Ross's planing hook might be too big for kumiko.... maybe not.

A friend named Chris gave me the Ross hook, otherwise I would never have considered it.

The Benchcrafted widget looks pretty good. If I did not already have the Ross hook, I would buy it or make something similar. You should think about it, Brian. The stability is awesome, and the speed of adjustment is great.

Robert Hazelwood
10-04-2017, 7:59 PM
On those thin boards: Maybe get a piece of plywood, clamp it to your bench's top. Pick out a spot about the size of the thin parts you want to plane. Remove an area that is about the size of the part, about one ply from the plywood. Double stick tape to hold the part in place. Stick part into the recess, and plane away.

I like this method for very thin parts if the part is not too long. A variation I have done is to take a flat board and super glue some thin shims to it. The shims are the same thickness as the finished part, and are glued in a pattern that the part can fit into to hold it still.

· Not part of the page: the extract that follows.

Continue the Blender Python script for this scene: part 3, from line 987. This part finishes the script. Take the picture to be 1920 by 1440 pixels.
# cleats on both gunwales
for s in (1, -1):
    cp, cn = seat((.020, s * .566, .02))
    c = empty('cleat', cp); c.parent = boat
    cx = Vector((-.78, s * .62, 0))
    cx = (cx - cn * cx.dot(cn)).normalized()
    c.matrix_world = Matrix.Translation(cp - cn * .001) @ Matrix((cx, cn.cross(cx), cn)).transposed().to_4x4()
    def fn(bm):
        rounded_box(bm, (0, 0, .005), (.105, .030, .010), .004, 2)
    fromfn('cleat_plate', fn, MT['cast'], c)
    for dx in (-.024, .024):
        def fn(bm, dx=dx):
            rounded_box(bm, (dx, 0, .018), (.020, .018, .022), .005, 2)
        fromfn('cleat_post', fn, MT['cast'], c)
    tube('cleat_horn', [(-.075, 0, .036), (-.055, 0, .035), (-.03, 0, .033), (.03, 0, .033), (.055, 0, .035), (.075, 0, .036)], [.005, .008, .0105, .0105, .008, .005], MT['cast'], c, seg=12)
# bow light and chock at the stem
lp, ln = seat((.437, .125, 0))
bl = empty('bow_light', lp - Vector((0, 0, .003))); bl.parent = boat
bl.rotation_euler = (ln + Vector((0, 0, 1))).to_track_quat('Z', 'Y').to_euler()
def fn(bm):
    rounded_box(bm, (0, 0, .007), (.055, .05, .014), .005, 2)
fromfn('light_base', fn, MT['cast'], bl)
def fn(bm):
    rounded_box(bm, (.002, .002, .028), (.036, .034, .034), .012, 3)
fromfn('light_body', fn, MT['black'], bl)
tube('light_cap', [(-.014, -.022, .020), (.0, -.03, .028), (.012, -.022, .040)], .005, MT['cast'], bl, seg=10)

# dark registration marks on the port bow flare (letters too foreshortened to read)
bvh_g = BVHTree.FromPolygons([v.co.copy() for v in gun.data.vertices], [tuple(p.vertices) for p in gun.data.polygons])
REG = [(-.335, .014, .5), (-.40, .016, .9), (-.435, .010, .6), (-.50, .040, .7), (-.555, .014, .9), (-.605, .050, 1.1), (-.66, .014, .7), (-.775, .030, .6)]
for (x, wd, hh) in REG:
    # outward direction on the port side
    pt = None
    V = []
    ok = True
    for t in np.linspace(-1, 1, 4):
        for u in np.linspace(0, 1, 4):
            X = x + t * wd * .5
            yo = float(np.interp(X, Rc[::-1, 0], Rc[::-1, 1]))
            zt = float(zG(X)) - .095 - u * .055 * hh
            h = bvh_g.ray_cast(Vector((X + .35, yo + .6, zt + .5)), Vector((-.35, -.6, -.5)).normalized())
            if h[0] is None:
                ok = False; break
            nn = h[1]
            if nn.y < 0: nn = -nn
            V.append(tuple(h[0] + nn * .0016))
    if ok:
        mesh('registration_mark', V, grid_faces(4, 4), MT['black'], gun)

This can be refined by making sure the shims create a running surface wider than the plane, and adding a fence to keep the plane going over the same area every stroke, which prevents the shims being planed thinner with each part. This can make quick work of getting a consistent thickness on a bunch of small thin parts. I used this to make a bunch of Christmas stars a few years back.

Mike Holbrook
10-05-2017, 9:32 AM
I think I found the "iron planing stops" Stan mentions finding on Schwarz's Lost Art Press site. Page 150 of Schwarz's recently revised book on workbenches has a picture of 3-6 of the same stops. Maybe Schwarz had some made that became the "models" Benchcrafted used. Maybe Peter Ross made Schwarz's or at least influenced them. Schwarz certainly has a habit of reviving "older" technology, particularly regarding bench design & fixtures.